In the past, that squandered set point might have haunted Auger-Aliassime. Working with coach Toni Nadal, Rafa Nadal's uncle and original coach, Auger-Aliassime has tried to simplify his process and sharpen his focus on court.

"It is what it is; sometimes things don’t always go like you want," Auger-Aliassime said. "I’ve been working hard to try to stay in the moment, stay in the present. Of course it was tough to receover from that miss, but you know I gotta stay there and I gotta give myself a chance to win that set to stay in the match…So it’s encouraging for the rest of the tournament."

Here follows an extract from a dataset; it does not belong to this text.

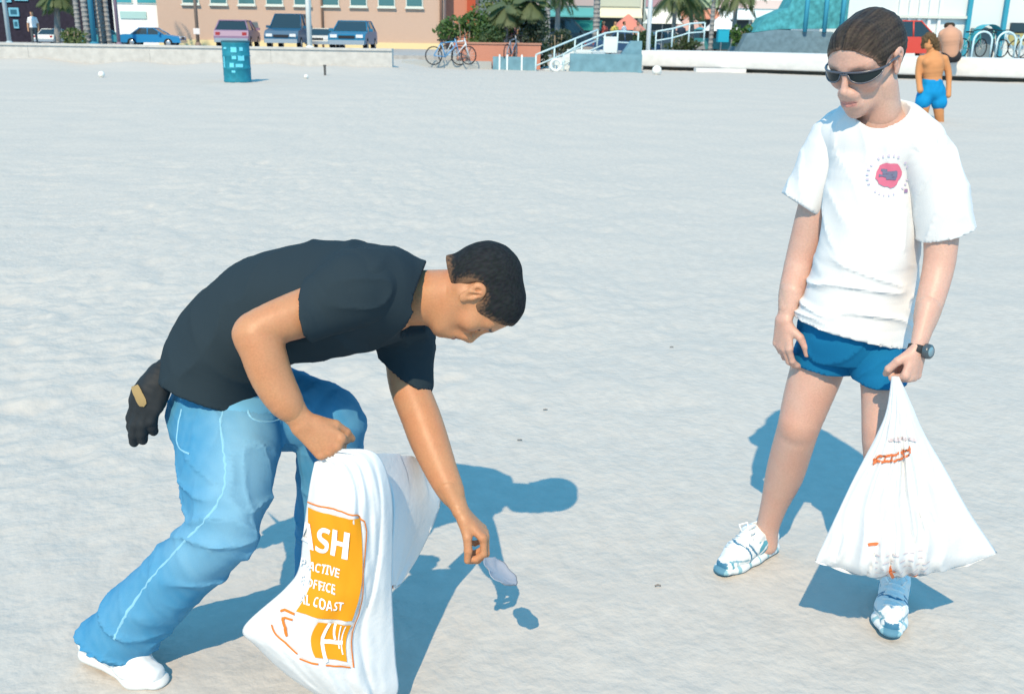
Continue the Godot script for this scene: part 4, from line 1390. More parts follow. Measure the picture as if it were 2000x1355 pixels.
	put("knuckle_patch", on_field(gv, Vector3(-0.874, 0.7753, -2.2), Vector3(-0.9931, 0.6628, -2.5) - Vector3(-0.874, 0.7753, -2.2), Vector3(-0.9271, 0.6955, -2.34) - Vector3(-0.9448, 0.7497, -2.34), 0.030, 0.010), mat(lin(0.34, 0.24, 0.11), 0.7), gl, off)
	# the clear lid he has just picked up
	var lid_b := Basis(Vector3(0.027, 0.2934, -2.17) - Vector3(-0.0681, 0.36, -2.21), Vector3.ZERO, Vector3.ZERO)
	var lx := lid_b.x.normalized()
	var ly := (Vector3(0.57, 0.81, 0.11) - lx * lx.dot(Vector3(0.57, 0.81, 0.11))).normalized()
	var lid := thing("plastic_lid", "bent pale see-through plastic lid held in the fingertips of the bending person", "lid")
	lid.transform = Transform3D(Basis(lx, ly, lx.cross(ly)), Vector3(-0.0217, 0.3279, -2.19))
	var clear := mat(Color(0.62, 0.64, 0.69, 0.86), 0.35, 0.5)
	clear.transparency = BaseMaterial3D.TRANSPARENCY_ALPHA
	var disc := []
	for k in 37:
		var a := TAU * (k % 36) / 36.0
		var wob := 1.0 + 0.10 * sim.get_noise_2d(cos(a) * 1.3 + 4.0, sin(a) * 1.3)
		var row := []
		for q in [[0.0, -0.006], [0.6, -0.007], [0.82, -0.002], [0.94, 0.003], [1.0, 0.003], [1.0, 0.0018], [0.82, -0.0035], [0.6, -0.0085], [0.0, -0.0075]]:
			row.append(Vector3(cos(a) * 0.049 * wob * q[0], q[1] + q[0] * 0.004 * sim.get_noise_2d(cos(a) * 1.5, sin(a) * 1.5 + 9.0), sin(a) * 0.040 * wob * q[0]))
		disc.append(row)
	put("dish", sheet(disc), clear, lid)
	var rim_pts := []
	for k in 29:
		var a := -2.0 + k * 0.11
		var wob := 1.0 + 0.10 * sim.get_noise_2d(cos(a) * 1.3 + 4.0, sin(a) * 1.3)
		rim_pts.append(Vector3(cos(a) * 0.049 * wob, 0.0025 + 0.004 * sim.get_noise_2d(cos(a) * 1.5, sin(a) * 1.5 + 9.0), sin(a) * 0.040 * wob))
	put("rim", tubes([rim_pts], 0.0017), mat(lin(0.18, 0.19, 0.22), 0.4), lid)
	# the watch and the sunglasses go with the woman
	var woman: Node3D = get_node("person")
	off = -woman.position
	var wx: Vector3 = (Vector3(1.0216, 0.8144, -2.405) - Vector3(1.0424, 0.8844, -2.43)).normalized()
	var wb := frame_of(wx, Vector3(0.62, 0.1, 0.78))
	var watch := put("watch", lathe([0.0255, -0.010, 0.0275, -0.009, 0.0275, 0.009, 0.0255, 0.010, 0.0245, 0.0, 0.0255, -0.010], 28), mat(lin(0.03, 0.035, 0.04), 0.6), woman)
	watch.transform = Transform3D(Basis(wb.z, wb.x, wb.y) * Basis.from_scale(Vector3(1.08, 1.0, 0.92)), Vector3(1.0304, 0.8502, -2.417) + off)
	var dial := put("dial", lathe([0.0, 0.011, 0.0155, 0.011, 0.0185, 0.008, 0.0195, 0.0, 0.0195, -0.004], 24), mat(lin(0.05, 0.07, 0.085), 0.3, 0.6), watch)
	dial.transform = Transform3D(Basis(Vector3(1, 0, 0), Vector3(0, 0, 1), Vector3(0, -1, 0)), Vector3(0, 0, 0.0275))
	put("crystal", lathe([0.0, 0.0125, 0.012, 0.012, 0.013, 0.010], 20), mat(lin(0.16, 0.28, 0.34), 0.15, 0.7), dial)
	shades(woman, off)
	emblem(woman, off)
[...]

Stress spiked in the third-set tiebreaker as neither man could gain separation.

A bold Tiafoe attacked, flicked a fine volley and drew a netted pass for set point at 6-5. The calm Canadian erased it with a sharp serve down the T. Throughout the set, Auger-Aliassime whipped the wide serve on the deuce side with precision and did it again earning a fourth set point at 7-6.




Reading Tiafoe’s second serve, Auger-Aliassime ran around his backhand and rocketed a forehand return into the body capping a phenomenal 69-minute set with a heavy strike. Under intense pressure, Auger-Aliassime showed his shotmaking skills slashing 21 winners and eight aces without facing a break point in the set.

The 50th-ranked Tiafoe took an extended break for a clothing change, while Auger-Aliassime sat on the court-side signage waiting for his friend to return to start the fourth set.

A harsh greeting awaited as Tiafoe got down break point in the opening game then jerked a wild forehand wide to give up the break. Down triple break point in the next game, Auger-Aliassime did not blink using his slider serve out wide to open the court for a five-point blitz backing up the break for 2-0.

Serving for the quarterfinals at 5-4, Auger-Aliassime badly bungled an open-court drive volley. Would the Canadian tighten up in this last service game just as he had in the first? 

On this night, Auger-Aliassime had all the answers.

Allowing the roaring crowd noise to subside, the Canadian cracked his 24th ace for match point. Auger-Aliassime opened the court and fired one final forehand finishing a majestic performance in three hours, 23 minutes.